Pre-tax losses grow at UK Coal

UK Coal today warned it was expecting pre-tax losses for the first half of the year to rise to £94m despite benefiting from a rise in global coal prices.

The company confirmed it was in advanced negotiation to sell its Blair House surface mine site at Fife and said it was seeing “substantial interest” in its plans for joint venture development of its brownfield land and disposal of surplus agricultural land.

UK Coal’s first half operating loss is expected to be around £52m compared to £37.7m last year. It made pre-tax losses of £81.5m in the first half of 2009.

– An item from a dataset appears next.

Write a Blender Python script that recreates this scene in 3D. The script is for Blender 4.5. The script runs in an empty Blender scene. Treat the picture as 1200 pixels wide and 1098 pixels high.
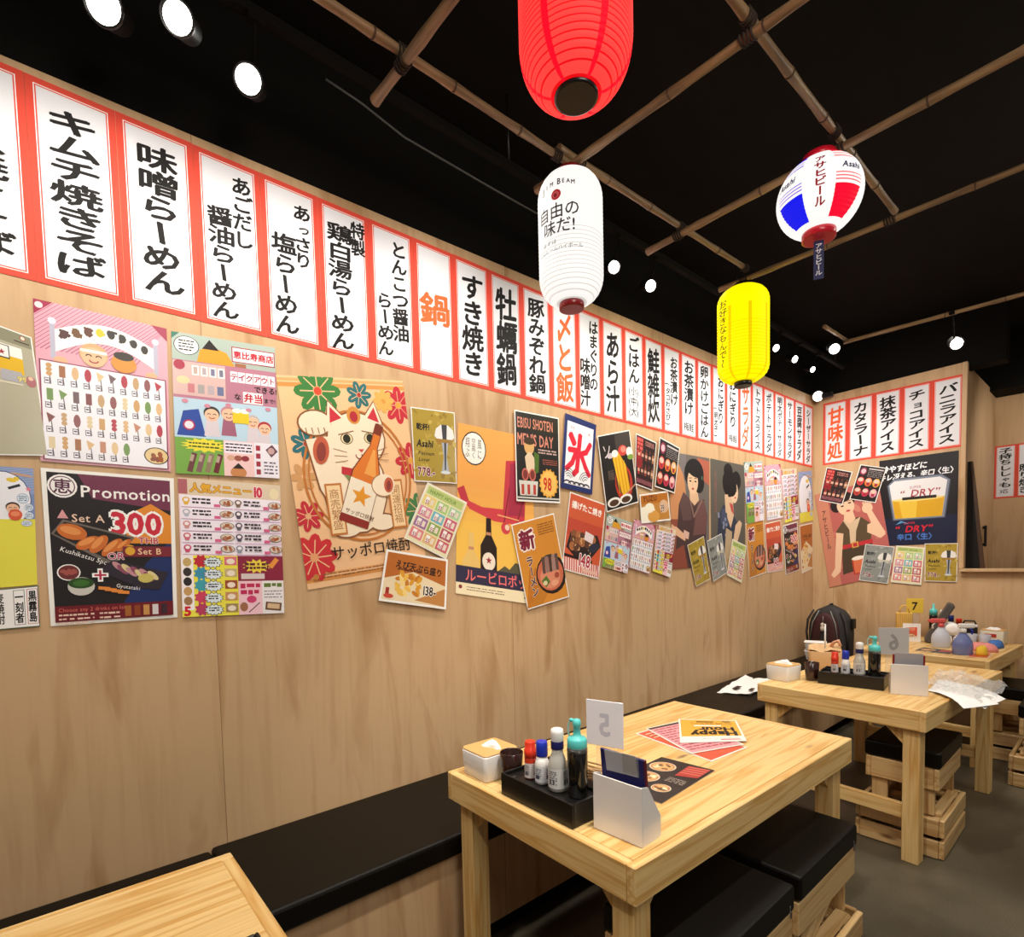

Production in the first half of the year suffered as work at a new face at its Daw Mill site was delayed and poor geology caused problems at Kellingley and Thoresby.

Deep mine production improved dramatically in the second quarter and has met expectations over the last six weeks. Over the full year the company is predicting production of 7.6m tonnes of coal, up 0.6 tonnes from last year.

The company was boosted earlier this month when plans to develop the former 230 hectare Orgreave site between Rotherham and Sheffield was given the go-ahead by the Government.

In its statement this morning, UK Coal said it had made “significant progress” in developing its land portfolio with applications for more than 1,500 new homes and for 894,000 sq ft of employment space submitted during the first half. 

Planning gains and the strength of agricultural land values had helped offset the weaker employment land market but the value of its portfolio was expected to be around £384m at the end of June compared to £394 at the end of 2009.